長谷川正徳のちょっといい話

第57話 精神の峻厳さを忘れた若者たち

精神の峻厳さを忘れた若者たち 挿絵

 この頃、総理府が発表した「科学技術と社会に関する世論調査」によると、18才から29才までの青年で、易や占いの本を読んだことがある人の割合は78%にのぼっている。

 ところが、占いを「かなり当たると思う」のはわずか2%、ここに占いが絶対だと信じてはいけない姿が表れているが、見過ごすことのできないのは「ある程度は当たると思う」が41%で、年令の若い人ほどその割合が高いという点である。 またこれは別のNHKの調査であるが、「お守りやお札など、魔よけや縁起ものを身のまわりにおいている」と答えた若者は36.2%あって、その数は次第に増えつつあるとみられるというのである。

 いまひとつ、最近の若者の間に新オカルトブームなる現象が見られ、オカルト月刊雑誌の発行部数がぐんぐん増えているという。
こういう傾向というものは、ほんとうの宗教が盛んになるということとは全く違うのであって、一つの遊びのファッション風潮に過ぎないといわねばならない。

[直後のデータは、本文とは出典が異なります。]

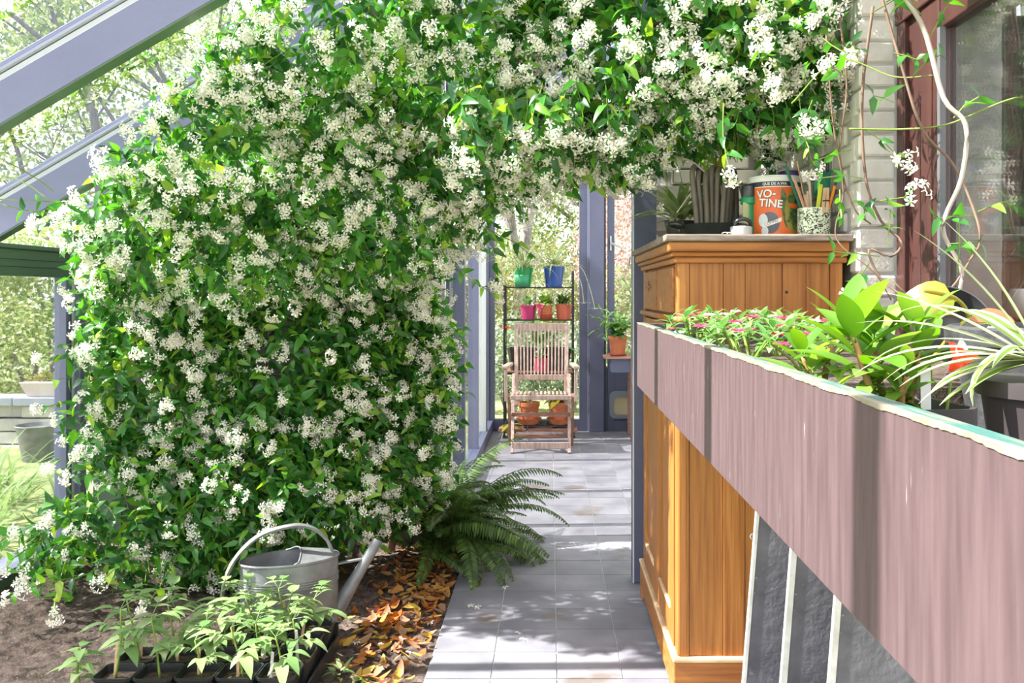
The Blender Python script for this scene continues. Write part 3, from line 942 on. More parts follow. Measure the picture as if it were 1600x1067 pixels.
prof = [(0.97, 0.0), (1.0, 0.006), (1.0, 0.024), (0.985, 0.03), (0.985, 0.2)]
for k in range(4):
    z = 0.205 + k * 0.009
    prof += [(0.985, z), (1.0, z + 0.0045), (0.985, z + 0.009)]
prof += [(0.985, H - 0.008), (1.012, H - 0.005), (1.018, H), (1.0, H + 0.004)]
m = MB()
m.lathe([(A * r, z) for r, z in prof], (WC.x, WC.y, wz), 56, 1, B / A, 0, ROT)
# drop the top cap made by lathe: open mouth
m.f.pop()
m.m.pop()
ob('body', m, M['zinc'], can, smooth=True, angle=0.7)
m = MB().lathe([(A * 0.965, 0.03), (A * 0.965, H)], (WC.x, WC.y, wz), 56, 1, B / A, 0, ROT)
m.f.pop()
m.m.pop()
ob('inside', m, M['zinc_in'], can, smooth=True, angle=0.7)
# half lid, sloping up to the handle end, with curved lip
m = MB()
vs, fs = [], []
N = 24
for i in range(N + 1):
    t = i / N
    v = -1 + 2 * t
    u_edge = math.sqrt(max(0, 1 - v * v))
    ul = 0.12 + 0.14 * (1 - v * v) - 0.05
    ul = min(ul, u_edge)
    for j in range(9):
        s = j / 8
        u = ul + (u_edge - ul) * s
        z = H + 0.002 + 0.03 * (1 - v * v) * (1 - s)
        vs.append(cw(u * A, v * B, z))
for i in range(N):
    for j in range(8):
        a = i * 9 + j
        fs.append((a, a + 1, a + 10, a + 9))
m.add(vs, fs)
lid = ob('half_lid', m, M['zinc'], can, smooth=True)
ob('lid_lip', MB().tube([vs[i * 9] for i in range(N + 1)], 0.003, 6), M['zinc'], lid, smooth=True)
ob('seam', MB().bar(cw(-A * 0.86, -B * 0.55, 0.01), cw(-A * 0.86, -B * 0.55, H - 0.01), 0.006, 0.006), M['zinc'], can)
# handle: flat hoop from the back of the body up and over to the lid
hp = bez([cw(-A * 0.97, 0, 0.06), cw(-A - 0.045, 0, 0.1), cw(-A - 0.062, 0, 0.18), cw(-A - 0.03, 0, 0.3), cw(-A + 0.06, 0, 0.395), cw(0.0, 0, 0.425), cw(0.08, 0, 0.41), cw(0.135, 0, 0.36), cw(0.158, 0, 0.312)], 40)
m = MB()
side = cR @ Vector((0, 1, 0))
vs = []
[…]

 若者にとって真に大事なことは、自分の心を厳しく鍛え、自身を変革する努力を通して、この現実の中で、希望と勇気をもって、積極的に生きていくというほんとうの宗教を人生観として持つことでなければならない。

 自己自身の全存在を賭けないで、安易に奇跡や特効薬を得られるオカルトや超能力を売りものにする疑似宗教に若者が凝るという風潮は決して健全なものとは申されない。

若者よ、格闘しながら真実を追求する精神の厳しさに生きよ。